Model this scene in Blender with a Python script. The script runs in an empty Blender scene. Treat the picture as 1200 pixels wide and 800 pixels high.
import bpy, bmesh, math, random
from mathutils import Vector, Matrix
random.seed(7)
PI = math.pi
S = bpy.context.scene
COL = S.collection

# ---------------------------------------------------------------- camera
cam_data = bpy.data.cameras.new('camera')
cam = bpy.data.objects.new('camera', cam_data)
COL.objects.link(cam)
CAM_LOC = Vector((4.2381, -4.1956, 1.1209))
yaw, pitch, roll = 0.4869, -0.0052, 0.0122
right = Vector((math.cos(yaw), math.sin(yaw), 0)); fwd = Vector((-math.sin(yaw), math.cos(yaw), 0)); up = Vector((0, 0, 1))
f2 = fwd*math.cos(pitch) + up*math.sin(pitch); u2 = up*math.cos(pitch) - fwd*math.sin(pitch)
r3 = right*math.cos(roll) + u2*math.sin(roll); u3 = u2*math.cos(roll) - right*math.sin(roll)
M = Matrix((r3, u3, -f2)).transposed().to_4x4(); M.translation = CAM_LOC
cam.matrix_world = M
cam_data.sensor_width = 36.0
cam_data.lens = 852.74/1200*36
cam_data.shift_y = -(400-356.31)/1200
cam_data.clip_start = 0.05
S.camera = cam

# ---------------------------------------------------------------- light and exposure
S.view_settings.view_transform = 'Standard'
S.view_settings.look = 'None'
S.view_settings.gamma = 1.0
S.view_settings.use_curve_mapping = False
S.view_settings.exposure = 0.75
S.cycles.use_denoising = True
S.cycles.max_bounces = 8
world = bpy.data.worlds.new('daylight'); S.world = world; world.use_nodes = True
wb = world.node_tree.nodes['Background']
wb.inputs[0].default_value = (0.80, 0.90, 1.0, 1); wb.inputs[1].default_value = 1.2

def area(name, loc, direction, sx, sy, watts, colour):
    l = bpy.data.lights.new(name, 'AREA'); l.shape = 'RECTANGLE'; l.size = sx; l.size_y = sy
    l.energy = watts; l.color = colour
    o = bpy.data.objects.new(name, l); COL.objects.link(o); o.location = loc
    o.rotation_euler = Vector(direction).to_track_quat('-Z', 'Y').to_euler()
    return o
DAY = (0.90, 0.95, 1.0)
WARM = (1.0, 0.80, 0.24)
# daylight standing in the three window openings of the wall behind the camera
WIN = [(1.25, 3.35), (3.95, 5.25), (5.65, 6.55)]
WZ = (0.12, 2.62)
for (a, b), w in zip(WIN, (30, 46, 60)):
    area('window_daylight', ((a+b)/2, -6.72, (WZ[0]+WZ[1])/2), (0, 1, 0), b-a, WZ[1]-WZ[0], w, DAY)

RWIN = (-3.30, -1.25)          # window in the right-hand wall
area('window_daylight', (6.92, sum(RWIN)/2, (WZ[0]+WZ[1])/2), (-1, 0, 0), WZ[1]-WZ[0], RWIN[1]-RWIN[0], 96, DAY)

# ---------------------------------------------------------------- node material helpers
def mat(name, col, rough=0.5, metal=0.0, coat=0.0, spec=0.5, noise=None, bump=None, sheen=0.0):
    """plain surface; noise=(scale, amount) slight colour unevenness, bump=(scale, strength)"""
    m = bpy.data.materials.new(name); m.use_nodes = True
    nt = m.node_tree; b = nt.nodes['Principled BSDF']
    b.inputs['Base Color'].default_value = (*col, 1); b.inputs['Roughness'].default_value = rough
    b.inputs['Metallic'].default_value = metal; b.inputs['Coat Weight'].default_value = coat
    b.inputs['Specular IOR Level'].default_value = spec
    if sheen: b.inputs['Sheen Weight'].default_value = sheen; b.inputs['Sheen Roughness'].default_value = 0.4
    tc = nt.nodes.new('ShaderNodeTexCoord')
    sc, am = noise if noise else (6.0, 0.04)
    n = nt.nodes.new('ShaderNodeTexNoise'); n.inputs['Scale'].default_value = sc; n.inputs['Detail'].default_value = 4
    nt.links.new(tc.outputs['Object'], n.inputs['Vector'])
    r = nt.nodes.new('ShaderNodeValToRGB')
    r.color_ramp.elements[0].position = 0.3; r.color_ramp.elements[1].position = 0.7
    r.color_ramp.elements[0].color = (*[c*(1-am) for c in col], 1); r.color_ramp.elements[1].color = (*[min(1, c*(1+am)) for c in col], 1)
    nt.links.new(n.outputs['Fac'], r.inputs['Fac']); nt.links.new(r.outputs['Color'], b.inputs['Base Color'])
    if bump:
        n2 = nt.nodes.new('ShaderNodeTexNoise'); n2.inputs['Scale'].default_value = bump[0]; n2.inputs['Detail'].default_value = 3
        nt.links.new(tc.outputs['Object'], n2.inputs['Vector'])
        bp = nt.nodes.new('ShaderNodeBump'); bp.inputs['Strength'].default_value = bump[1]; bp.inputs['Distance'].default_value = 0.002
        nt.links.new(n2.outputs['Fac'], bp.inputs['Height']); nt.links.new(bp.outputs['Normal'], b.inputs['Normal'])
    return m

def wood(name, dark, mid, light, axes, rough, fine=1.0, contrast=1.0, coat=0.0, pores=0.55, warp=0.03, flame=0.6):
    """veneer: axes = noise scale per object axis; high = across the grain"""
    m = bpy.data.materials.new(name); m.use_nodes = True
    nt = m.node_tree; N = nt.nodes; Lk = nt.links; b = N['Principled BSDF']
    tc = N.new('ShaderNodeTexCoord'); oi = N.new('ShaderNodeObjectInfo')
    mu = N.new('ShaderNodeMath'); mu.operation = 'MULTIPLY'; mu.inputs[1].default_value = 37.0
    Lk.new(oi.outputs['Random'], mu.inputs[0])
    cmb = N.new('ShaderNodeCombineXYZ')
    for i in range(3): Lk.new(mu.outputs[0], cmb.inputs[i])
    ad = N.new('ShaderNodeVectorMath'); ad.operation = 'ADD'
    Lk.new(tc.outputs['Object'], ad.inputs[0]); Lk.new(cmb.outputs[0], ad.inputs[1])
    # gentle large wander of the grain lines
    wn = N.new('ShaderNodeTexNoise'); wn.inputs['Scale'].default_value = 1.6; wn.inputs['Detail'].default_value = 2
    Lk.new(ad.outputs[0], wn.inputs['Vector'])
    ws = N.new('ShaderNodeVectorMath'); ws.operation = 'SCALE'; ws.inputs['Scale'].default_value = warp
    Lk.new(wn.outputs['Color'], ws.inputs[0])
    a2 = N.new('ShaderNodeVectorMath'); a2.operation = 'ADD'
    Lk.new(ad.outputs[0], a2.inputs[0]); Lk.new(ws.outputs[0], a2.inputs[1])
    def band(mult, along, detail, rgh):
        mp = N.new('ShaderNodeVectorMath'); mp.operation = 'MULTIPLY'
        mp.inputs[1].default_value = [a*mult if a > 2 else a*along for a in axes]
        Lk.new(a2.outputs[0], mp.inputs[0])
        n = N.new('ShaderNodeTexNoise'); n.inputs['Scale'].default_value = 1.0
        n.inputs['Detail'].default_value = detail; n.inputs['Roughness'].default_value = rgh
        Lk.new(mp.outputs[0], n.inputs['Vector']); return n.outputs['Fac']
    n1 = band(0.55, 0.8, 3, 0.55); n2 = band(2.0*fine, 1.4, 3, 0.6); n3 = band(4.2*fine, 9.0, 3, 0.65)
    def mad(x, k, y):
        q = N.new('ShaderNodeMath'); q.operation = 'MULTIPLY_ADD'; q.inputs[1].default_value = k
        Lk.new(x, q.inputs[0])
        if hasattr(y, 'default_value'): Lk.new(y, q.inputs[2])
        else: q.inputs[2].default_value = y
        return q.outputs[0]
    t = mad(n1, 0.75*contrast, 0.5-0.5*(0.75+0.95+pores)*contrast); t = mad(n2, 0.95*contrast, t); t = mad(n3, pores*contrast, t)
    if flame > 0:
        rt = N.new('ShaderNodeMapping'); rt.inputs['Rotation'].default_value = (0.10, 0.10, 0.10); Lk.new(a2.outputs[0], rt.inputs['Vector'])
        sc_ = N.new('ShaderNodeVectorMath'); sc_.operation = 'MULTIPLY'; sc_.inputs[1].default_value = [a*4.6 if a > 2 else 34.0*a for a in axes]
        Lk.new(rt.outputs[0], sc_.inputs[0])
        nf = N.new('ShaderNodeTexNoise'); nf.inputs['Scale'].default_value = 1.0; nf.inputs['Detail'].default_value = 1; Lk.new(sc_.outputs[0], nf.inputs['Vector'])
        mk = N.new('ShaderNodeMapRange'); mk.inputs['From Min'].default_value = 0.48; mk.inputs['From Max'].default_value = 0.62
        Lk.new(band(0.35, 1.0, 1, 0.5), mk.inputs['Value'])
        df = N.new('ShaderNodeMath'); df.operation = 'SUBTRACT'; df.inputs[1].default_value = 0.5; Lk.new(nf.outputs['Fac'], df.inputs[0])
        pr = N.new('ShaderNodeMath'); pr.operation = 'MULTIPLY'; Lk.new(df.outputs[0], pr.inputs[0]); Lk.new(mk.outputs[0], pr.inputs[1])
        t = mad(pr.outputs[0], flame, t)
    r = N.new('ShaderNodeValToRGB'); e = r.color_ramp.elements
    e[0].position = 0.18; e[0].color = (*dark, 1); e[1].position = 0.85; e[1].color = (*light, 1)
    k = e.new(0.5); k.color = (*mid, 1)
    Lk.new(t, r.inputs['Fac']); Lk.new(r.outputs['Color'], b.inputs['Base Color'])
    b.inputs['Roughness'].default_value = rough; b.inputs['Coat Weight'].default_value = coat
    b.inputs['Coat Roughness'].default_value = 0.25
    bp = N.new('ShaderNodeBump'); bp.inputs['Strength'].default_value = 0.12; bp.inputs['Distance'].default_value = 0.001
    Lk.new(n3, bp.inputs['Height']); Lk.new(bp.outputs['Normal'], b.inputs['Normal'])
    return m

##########

**Your task:** Reproduce, please, the lines of the material from its first line down to the line containing "COL = S.collection", keeping both ends and nothing beyond them.

**The reply:**
Model this scene in Blender with a Python script. The script runs in an empty Blender scene. Treat the picture as 1200 pixels wide and 800 pixels high.
import bpy, bmesh, math, random
from mathutils import Vector, Matrix
random.seed(7)
PI = math.pi
S = bpy.context.scene
COL = S.collection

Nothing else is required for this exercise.